Posted by: 長谷川大治 | 2021.10.02 07:09 PM
国交省は新しい道路を作るばかりでなくこういったことにお金を出していいと思います。新しい道路を作るより少額で済むと思います。
そうすれば地方にある存続すべき公共交通は存続できますし、立派な道路はできるのに人口流出が続くというおかしな現象を防ぐ事もできると思います。
高規格の道路が出来た→並行する鉄道が廃止になった→気が付くと不便になってしまっていた→近くに店もない→もう住めない→都会へ移住・・・
という悪循環を防ぐ事にもつながると思います。
Posted by: ゆめ | 2021.10.02 11:27 PM
長谷川大治さん、おはようございます。
* 公共交通は首都圏と大阪中心部を除き、
純粋な民間企業で成り立つ鉄道はごくわずかです。利用者の少ない鉄道は思い切ってバスに転換すれば良いですが、それなりにいるところは公的支援が必要です。整備新幹線などの設備投資も必要です。

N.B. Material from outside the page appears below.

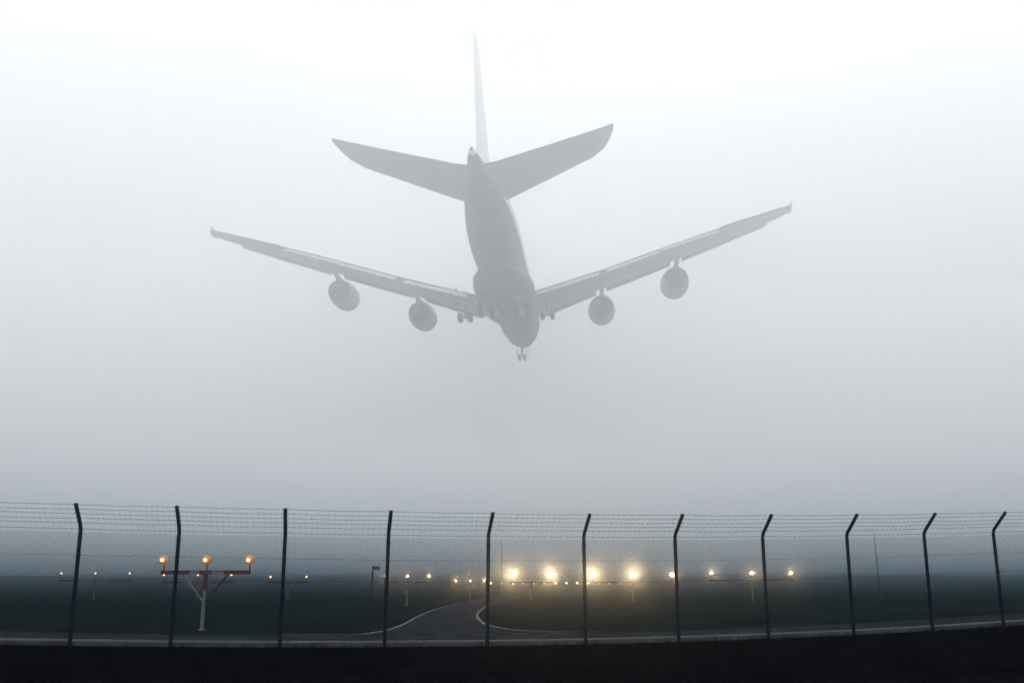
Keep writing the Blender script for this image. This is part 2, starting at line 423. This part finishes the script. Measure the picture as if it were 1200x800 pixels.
def ell(s, w, zt, zb, n=40, p=2.0):
    c, h = (zt + zb) / 2, (zt - zb) / 2
    return [(w * math.cos(2 * math.pi * k / n), st(s), c + h * math.sin(2 * math.pi * k / n)) for k in range(n)]
fus = MB().loft([ell(*r) for r in FUS]).build('fuselage', M['body'], air, smooth=True)
# grey underside, set a little proud of the white hull
def lower(s, w, zt, zb, n=18):
    c, h = (zt + zb) / 2, (zt - zb) / 2; o = []
    for k in range(n + 1):
        a = R(190) + R(160) * k / n; o.append(((w + .015) * math.cos(a), st(s), c + (h + .015) * math.sin(a)))
    return o
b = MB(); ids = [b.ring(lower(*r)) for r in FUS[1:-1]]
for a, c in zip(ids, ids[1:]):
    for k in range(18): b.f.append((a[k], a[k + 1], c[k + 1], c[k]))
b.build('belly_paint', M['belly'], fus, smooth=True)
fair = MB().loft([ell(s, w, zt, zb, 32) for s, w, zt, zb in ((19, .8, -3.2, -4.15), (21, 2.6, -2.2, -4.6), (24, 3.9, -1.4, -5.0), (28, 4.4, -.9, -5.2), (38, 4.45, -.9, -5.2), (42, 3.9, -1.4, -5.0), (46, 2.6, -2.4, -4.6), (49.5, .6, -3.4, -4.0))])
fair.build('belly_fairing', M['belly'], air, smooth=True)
APU = MB().lathe([(-.35, .1), (-.1, .19), (0, .2)], (0, st(72.72), 1.62), 12).build('tail_exhaust', M['hot'], fus)

def wz(y): t = (y - 3.5) / 36.4; return -2.2 + 3.4 * t + 1.35 * t * t
def wle(y): return 21.2 + (y - 3.5) * .80 if y < 11 else 27.2 + (y - 11) * .702
def wte(y): return 40.2 + (y - 3.5) * .09 if y < 14.5 else 41.2 + (y - 14.5) * .386
def tw_(y): return .125 * (1 - sm((y - 1.5) / 32)) + .03
def foil(x, le, te, z, th, n=9, tw=0.0):
    pr = []; c = te - le
    for k in range(n + 1):
        u = (1 - math.cos(math.pi * k / n)) / 2; t = 5 * th * (.2969 * math.sqrt(u) - .126 * u - .3516 * u * u + .2843 * u ** 3 - .1015 * u ** 4) * c
        pr.append((u, t))
    P = [(x, st(le + c * u), z + t * .75 - tw * c * u) for u, t in pr] + [(x, st(le + c * u), z - t * 1.0 - .001 - tw * c * u) for u, t in reversed(pr[1:-1])]
    return P
for sx in (-1, 1):
    ys = [1.5, 3.5, 6, 9, 12, 14.5, 18, 22, 26, 30, 34, 37, 38.6, 39.2]
    sec = []
    for y in ys:
        u = (y - 3.5) / 36.4; th = .135 - .05 * min(1, max(0, u) * 1.6); le, te = wle(y), wte(y)
        if y > 39: le += .8
        sec.append(foil(sx * y, le, te, wz(y), th, tw=tw_(y)))
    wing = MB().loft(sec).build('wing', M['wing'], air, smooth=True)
    # lowered flaps, drooped aileron, extended slats, each its own piece
    def surf(name, y0, y1, c0, c1, ang, dz, aft, parent=wing, mat='wing'):
        rr = []
        for y, c in ((y0, c0), ((y0 + y1) / 2, (c0 + c1) / 2), (y1, c1)):
            te = wte(y) + aft; z = wz(y) - dz - tw_(y) * (wte(y) - wle(y))
            P = []
            for dx, dy in ((0, .0), (.25, .16), (.6, .13), (1, .01), (.6, -.06), (.2, -.12)):
                P.append((sx * y, st(te + (dx * math.cos(ang) + dy * math.sin(ang)) * c), z + (-dx * math.sin(ang) + dy * math.cos(ang)) * c))
            rr.append(P)
        MB().loft(rr).build(name, M[mat], parent, smooth=True)
    surf('flap', 4.9, 13.9, 2.8, 2.5, R(20), .30, -.9)
    surf('flap', 15.0, 22.3, 2.4, 2.0, R(20), .25, -.8)
    surf('flap', 22.6, 29.6, 1.9, 1.6, R(20), .2, -.7)
    surf('aileron', 30.2, 37.8, 1.5, 1.1, R(8), .05, -.35)
    def slat(y0, y1):
        rr = []
        for y in (y0, (y0 + y1) / 2, y1):
            s0, z, c = wle(y), wz(y), .11 * (wte(y) - wle(y)) + .3
            rr.append([(sx * y, st(s0 + a * c), z + q * c) for a, q in ((-.55, -.42), (-.42, -.15), (.05, .13), (.12, .10), (-.25, -.2))])
        MB().loft(rr).build('slat', M['wing'], wing, smooth=True)
    slat(5.5, 13.3); slat(14.9, 24.2); slat(25.8, 36.8)
    for y, L in ((7.2, 6.2), (11.8, 5.8), (17.2, 5.2), (21.2, 4.8), (25.5, 4.3), (29.8, 3.6)):
        te = wte(y); z = wz(y) - .62 - tw_(y) * (te - wle(y)); c = Vector((sx * y, st(te - .6), z))
        dn = Vector((0, -math.cos(R(14)), -math.sin(R(14))))
        rr = []
        for k in range(9):
            t = k / 8; q = c + dn * (t - .45) * L; r_ = .36 * math.sin(math.pi * min(1, max(.03, t * .96 + .02))) ** .7
            rr.append([(q.x + r_ * math.cos(a), q.y, q.z + 1.35 * r_ * math.sin(a)) for a in (2 * math.pi * j / 10 for j in range(10))])
        MB().loft(rr).build('flap_fairing', M['wing'], wing, smooth=True)
    # arrow-shaped wingtip fence
    zt = wz(39.2); b = MB()
    out = [(47.2, 0), (49.2, .7), (50.6, .85), (50.7, .0), (50.3, -.75), (49.2, -.6)]
    b.loft([[(sx * (39.22 + d), st(s), zt - .1 + z) for s, z in out] for d in (0, .10)]).build('wingtip_fence', M['body'], wing)
    # engines
    for y, s, zc, rs in ((14.1, 26.5, -3.63, 1.0), (25.0, 33.5, -1.98, 1.0)):
        e = empty('engine', (sx * y, st(s), zc)); e.parent = air; e.rotation_euler = (R(2.5), 0, sx * R(1.2))
        prof = [(3.0, 1.62), (3.25, 1.72), (3.15, 1.86), (2.4, 2.02), (1.0, 2.10), (-.6, 2.02), (-2.0, 1.72), (-2.05, 1.64), (-1.0, 1.72), (2.4, 1.55)]
        b = MB(); ids = [b.ring([(r * math.cos(a), yy, r * math.sin(a)) for a in (2 * math.pi * j / 32 for j in range(32))]) for yy, r in prof]
        ids.append(ids[0])
        for a, c in zip(ids, ids[1:]):
            for k in range(32): b.f.append((a[k], a[(k + 1) % 32], c[(k + 1) % 32], c[k]))
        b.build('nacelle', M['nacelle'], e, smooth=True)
        MB().lathe([(2.2, 1.5), (2.0, 1.52), (-.5, 1.25), (-2.0, 1.12), (-3.4, .78), (-3.45, .68), (-3.0, .6)], (0, 0, 0), 28).build('core_cowl', M['hot'], e, smooth=True)
        MB().lathe([(-2.9, .55), (-3.6, .42), (-4.3, .12)], (0, 0, 0), 20).build('exhaust_cone', M['hot'], e, smooth=True)
        MB().lathe([(1.9, 1.54), (1.75, 1.54)], (0, 0, 0), 24).build('fan', M['dark'], e)
        zt2 = wz(y) - zc - .25; lead = st(wle(y)) - st(s)
        b = MB(); b.loft([[(-wd, y1, z), (wd, y1, z), (wd, y0, z), (-wd, y0, z)] for z, y0, y1, wd in ((1.5, -2.6, 2.0, .32), (2.0, -3.6, .9, .34), (zt2, -7.0, lead - .2, .3))])
        b.build('pylon', M['nacelle'], e)
    # tailplane
    tp = [foil(sx * y, le, te, z, .10, 8) for y, le, te, z in ((.8, 57.3, 69.6, 1.15), (2.5, 58.4, 69.7, 1.4), (9, 62.9, 71.5, 2.35), (13.6, 66.2, 72.9, 3.0), (14.9, 67.9, 73.3, 3.2), (15.6, 70.0, 73.55, 3.3), (16.0, 72.3, 73.7, 3.36))]
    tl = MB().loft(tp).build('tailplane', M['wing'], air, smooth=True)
# fin with rudder
def ffoil(z, le, te, th):
    P = foil(0, le, te, 0, th, 8); return [(p[2], p[1], z) for p in P]
fin = MB().loft([ffoil(z, le, te, th) for z, le, te, th in ((3.0, 50.5, 68.3, .07), (4.4, 54.2, 68.5, .09), (8, 57.6, 69.4, .09), (13, 62.1, 70.6, .085), (17.0, 65.7, 71.6, .08), (17.9, 67.2, 71.8, .07))]).build('tail_fin', M['body'], air, smooth=True)
# landing gear
def gear(x, s, ztop, zax, n_ax, half, rw_=.68, ww=.5, tilt=0.0, door=None):
    g = empty('landing_gear', (x, st(s), 0)); g.parent = air
    b = MB(); b.tube([(0, 0, ztop), (0, 0, zax + .1)], .26, 12, .2); b.tube([(0, 1.9, ztop + .2), (0, .1, (ztop + zax) / 2)], .11, 8)
    b.tube([(0, -.25, (ztop + zax) / 2 + .5), (0, -.6, (ztop + zax) / 2 - .3), (0, -.2, zax + .3)], .07, 6)
    b.build('strut', M['strut'], g, smooth=True)
    L = 1.7; rot = Matrix.Rotation(tilt, 4, 'X')
    if n_ax > 1:
        MB().box((0, 0, zax), (.3, L * (n_ax - 1) + .3, .3), rot.to_3x3()).build('bogie_beam', M['strut'], g)
    for k in range(n_ax):
        p = rot @ Vector((0, (k - (n_ax - 1) / 2) * L, 0))
        MB().tube([(-half, p.y, zax + p.z), (half, p.y, zax + p.z)], .1, 8).build('axle', M['strut'], g)
        for s_ in (-1, 1):
            MB().lathe([(-ww / 2, rw_ * .55), (-ww / 2 + .02, rw_ * .86), (-ww * .3, rw_ * .98), (0, rw_), (ww * .3, rw_ * .98), (ww / 2 - .02, rw_ * .86), (ww / 2, rw_ * .55)], (s_ * half, p.y, zax + p.z), 20, 'X').build('wheel', M['tyre'], g, smooth=True)
    if door:
        MB().box((door, 0, ztop - .7), (.08, 2.6, 2.2)).build('gear_door', M['belly'], g)
    return g
gear(0, 6.2, -3.6, -5.75, 1, .48, .58, .4)
for s_ in (-1, 1):
    MB().box((s_ * .95, st(5.2), -4.55), (.06, 2.4, 1.2)).build('nose_gear_door', M['body'], air)
    gear(s_ * 6.1, 34.3, -2.6, -6.6, 2, .72, .72, .56, tilt=R(12), door=s_ * 1.3)
    gear(s_ * 2.65, 37.8, -4.6, -6.7, 3, .78, .72, .56, tilt=R(4), door=s_ * 1.3)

Posted by: たべちゃん | 2021.10.03 07:22 AM
ゆめさん、おはようございます。
* 国交省は新しい道路を作るばかりでなく
すでに国道があるのに新たに国の税金で高速道路をつくるのは無駄です。どうしても欲しければ、地元が自分の金でつくればよいのです。ただし、その場合は、並行する鉄道の廃止を承認したとみなされても仕方がありません。
* そうすれば地方にある存続すべき公共交通は存続できますし、
一路線にすると赤字は数億円の単位なので、それほど大きくはありません。鉄道が必要ならばJRや大手私鉄から切り離したうえで税金を投入するのが望ましいと言えます。